Are you getting ready to purchase your first home and take out a mortgage? It can be a complicated process, especially if you aren’t familiar with all of your choices. In today’s mortgage industry, there are more options than ever with varying types of mortgages available depending on your credit, down payment, and other factors. Each loan type offers different benefits, so it’s best to find the one that fits your specific needs. Here’s a look at the major options you’ll have for your mortgage and how they work. While these are the basic types of mortgages at your disposal, lenders are constantly making changes and innovations to get ahead of the competition, so don’t be surprised to find a few odd mortgage types out there.

Mortgage Types

  • 1 Year Adjustable Rate Mortgage: Although its popularity may be waning due in part to the current mortgage crisis, the adjustable rate mortgage or ARM is often used by first-time home buyers. A one year adjustable rate mortgage features interest rates that change at least once a year. ARMs can put buyers at risk if they are unprepared for rate changes that can significantly increase their monthly payments.
  • 30 Year Fixed Rate Mortgage: Long considered the traditional or standard mortgage, fixed rate mortgages remain some of the most popular today. You might not get the lowest interest rate from the outset, but the security of having a fixed rate is well worth the trade-off for most people. Of course, you could possibly take a 15-20 year fixed rate mortgage as well, but you’ll have much higher monthly payments.
  • Hybrid Mortgage: Like the name suggests, hybrid mortgages are a mix of both fixed rate and adjustable rate mortgages. Typically, the first 3-5 years of a hybrid mortgage have a fixed rate, and then its rate becomes adjustable every year after. These types of mortgages can be beneficial if you expect to be earning more money in a couple years to accommodate the rate adjustment.
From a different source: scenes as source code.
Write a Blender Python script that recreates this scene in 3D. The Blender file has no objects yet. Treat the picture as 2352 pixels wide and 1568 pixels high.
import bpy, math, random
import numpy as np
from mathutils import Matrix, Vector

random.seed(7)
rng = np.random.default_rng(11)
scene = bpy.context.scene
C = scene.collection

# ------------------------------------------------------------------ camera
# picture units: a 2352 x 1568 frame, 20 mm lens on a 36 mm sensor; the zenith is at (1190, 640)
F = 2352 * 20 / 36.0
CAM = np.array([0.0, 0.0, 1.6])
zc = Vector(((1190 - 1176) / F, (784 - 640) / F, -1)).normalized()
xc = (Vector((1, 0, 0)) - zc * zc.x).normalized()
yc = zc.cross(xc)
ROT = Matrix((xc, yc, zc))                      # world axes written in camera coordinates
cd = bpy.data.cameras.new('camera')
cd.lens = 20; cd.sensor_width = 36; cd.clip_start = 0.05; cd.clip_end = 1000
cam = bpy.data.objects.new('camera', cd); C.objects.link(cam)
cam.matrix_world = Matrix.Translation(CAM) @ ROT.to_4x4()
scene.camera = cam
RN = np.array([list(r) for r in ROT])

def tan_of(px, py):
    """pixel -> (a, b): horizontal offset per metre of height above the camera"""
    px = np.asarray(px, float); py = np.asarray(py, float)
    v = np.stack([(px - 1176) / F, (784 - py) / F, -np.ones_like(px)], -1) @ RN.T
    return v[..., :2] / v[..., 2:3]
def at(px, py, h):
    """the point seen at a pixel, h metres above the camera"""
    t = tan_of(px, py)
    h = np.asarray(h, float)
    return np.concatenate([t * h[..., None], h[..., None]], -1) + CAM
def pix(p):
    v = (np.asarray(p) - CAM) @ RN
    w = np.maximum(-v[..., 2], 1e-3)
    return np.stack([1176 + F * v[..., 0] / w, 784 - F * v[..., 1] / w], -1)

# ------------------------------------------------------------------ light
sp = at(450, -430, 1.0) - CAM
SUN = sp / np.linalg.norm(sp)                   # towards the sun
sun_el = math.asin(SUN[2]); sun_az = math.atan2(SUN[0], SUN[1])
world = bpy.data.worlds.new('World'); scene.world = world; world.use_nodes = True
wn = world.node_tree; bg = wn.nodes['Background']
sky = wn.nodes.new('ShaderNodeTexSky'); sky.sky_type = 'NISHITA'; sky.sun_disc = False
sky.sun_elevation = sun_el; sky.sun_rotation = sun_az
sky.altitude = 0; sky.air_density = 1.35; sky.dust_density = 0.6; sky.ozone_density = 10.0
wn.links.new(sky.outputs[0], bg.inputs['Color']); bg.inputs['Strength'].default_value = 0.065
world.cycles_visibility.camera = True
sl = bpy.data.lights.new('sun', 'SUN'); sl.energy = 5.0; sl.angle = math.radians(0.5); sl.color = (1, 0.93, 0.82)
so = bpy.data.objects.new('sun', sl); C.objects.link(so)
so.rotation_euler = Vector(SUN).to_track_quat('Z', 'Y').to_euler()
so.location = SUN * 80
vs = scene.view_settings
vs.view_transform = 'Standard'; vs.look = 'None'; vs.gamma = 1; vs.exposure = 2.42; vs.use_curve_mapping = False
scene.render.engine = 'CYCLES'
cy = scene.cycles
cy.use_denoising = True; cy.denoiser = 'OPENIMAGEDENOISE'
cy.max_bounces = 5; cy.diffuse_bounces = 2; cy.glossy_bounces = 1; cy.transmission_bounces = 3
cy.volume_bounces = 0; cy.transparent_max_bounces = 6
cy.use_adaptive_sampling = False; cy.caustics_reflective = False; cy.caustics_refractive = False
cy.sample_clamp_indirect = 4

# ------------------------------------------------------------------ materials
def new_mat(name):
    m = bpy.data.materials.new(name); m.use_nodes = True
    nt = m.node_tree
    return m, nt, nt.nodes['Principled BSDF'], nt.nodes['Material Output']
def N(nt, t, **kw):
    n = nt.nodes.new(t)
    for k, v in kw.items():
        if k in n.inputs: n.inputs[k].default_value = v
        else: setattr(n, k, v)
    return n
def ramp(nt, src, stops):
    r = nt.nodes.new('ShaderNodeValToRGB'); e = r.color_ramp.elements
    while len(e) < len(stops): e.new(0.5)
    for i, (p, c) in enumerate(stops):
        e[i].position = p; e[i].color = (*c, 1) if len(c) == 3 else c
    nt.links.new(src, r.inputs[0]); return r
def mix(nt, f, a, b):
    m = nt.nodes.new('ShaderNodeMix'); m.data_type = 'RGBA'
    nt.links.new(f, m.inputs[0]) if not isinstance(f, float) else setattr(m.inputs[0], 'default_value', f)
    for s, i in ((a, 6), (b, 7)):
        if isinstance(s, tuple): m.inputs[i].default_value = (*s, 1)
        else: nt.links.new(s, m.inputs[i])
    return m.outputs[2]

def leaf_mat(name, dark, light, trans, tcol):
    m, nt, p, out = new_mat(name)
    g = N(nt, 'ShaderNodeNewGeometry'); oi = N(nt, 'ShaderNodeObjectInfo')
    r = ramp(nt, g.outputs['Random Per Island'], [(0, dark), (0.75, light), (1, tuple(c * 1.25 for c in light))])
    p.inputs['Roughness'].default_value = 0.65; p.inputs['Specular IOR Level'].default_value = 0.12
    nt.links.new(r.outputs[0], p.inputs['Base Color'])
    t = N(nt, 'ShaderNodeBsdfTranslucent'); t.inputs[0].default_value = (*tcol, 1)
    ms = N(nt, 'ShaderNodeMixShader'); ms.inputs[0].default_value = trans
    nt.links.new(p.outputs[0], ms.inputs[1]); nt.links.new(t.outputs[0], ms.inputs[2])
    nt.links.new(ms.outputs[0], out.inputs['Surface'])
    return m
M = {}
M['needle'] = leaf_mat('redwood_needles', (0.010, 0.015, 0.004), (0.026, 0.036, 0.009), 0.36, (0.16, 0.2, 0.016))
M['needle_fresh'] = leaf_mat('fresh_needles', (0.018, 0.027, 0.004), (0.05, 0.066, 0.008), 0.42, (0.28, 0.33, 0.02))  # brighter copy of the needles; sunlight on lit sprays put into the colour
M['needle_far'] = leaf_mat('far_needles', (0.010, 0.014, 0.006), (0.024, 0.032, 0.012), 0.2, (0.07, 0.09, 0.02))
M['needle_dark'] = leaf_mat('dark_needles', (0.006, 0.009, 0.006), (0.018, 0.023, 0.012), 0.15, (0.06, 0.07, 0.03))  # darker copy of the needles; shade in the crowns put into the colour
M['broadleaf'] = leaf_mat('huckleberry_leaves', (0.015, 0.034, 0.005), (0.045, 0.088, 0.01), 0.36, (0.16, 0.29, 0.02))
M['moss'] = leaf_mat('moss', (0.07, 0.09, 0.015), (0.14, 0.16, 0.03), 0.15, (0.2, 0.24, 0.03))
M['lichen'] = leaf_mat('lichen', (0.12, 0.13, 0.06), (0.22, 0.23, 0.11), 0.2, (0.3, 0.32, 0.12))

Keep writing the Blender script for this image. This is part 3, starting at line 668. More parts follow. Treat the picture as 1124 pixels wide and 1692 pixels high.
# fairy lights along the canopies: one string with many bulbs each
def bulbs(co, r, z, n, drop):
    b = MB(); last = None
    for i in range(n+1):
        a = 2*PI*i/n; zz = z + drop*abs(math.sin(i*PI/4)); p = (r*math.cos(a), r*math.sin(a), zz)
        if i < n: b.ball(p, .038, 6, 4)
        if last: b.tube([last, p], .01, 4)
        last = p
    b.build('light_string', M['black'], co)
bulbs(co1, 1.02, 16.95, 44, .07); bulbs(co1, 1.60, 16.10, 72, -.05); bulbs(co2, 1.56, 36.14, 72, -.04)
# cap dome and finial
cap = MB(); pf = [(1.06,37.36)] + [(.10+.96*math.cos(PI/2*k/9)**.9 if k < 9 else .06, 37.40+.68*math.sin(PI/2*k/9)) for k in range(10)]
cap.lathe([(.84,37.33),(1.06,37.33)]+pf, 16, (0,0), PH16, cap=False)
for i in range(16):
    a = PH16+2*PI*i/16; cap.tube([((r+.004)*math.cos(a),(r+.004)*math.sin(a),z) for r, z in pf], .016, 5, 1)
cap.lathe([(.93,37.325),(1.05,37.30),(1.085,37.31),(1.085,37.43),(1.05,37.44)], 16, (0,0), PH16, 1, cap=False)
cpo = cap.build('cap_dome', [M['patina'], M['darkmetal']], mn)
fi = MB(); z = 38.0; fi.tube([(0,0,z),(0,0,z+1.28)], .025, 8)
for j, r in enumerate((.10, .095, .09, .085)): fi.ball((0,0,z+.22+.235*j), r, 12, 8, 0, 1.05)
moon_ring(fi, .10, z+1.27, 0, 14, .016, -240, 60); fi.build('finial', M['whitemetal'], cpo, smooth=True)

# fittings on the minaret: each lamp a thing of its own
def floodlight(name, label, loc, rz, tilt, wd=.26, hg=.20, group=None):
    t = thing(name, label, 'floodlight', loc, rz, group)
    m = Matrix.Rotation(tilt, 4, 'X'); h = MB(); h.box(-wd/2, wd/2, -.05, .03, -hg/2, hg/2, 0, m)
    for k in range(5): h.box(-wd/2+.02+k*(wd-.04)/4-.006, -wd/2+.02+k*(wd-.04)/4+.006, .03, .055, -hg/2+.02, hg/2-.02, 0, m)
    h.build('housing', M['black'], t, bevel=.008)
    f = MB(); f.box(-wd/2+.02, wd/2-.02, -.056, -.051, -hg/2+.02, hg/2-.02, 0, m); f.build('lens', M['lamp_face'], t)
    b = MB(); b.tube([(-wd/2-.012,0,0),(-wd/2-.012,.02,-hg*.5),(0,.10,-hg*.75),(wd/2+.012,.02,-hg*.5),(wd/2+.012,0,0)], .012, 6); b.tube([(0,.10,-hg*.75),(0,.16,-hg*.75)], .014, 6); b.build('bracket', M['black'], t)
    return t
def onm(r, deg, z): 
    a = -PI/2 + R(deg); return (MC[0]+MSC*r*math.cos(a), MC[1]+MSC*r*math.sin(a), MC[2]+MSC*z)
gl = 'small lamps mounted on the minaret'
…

  • Interest-Only Mortgage: Perhaps the riskiest type of all mortgage, interest-only loans allow the homebuyer to only pay interest on their mortgage for the first several years, after which they pay on the principal. What makes them so risky is that many people are not prepared to deal with the sky-rocketing monthly payments after the interest-only period ends. Interest-only mortgages are usually only recommended for people who plan on moving from their home or refinancing in a couple years.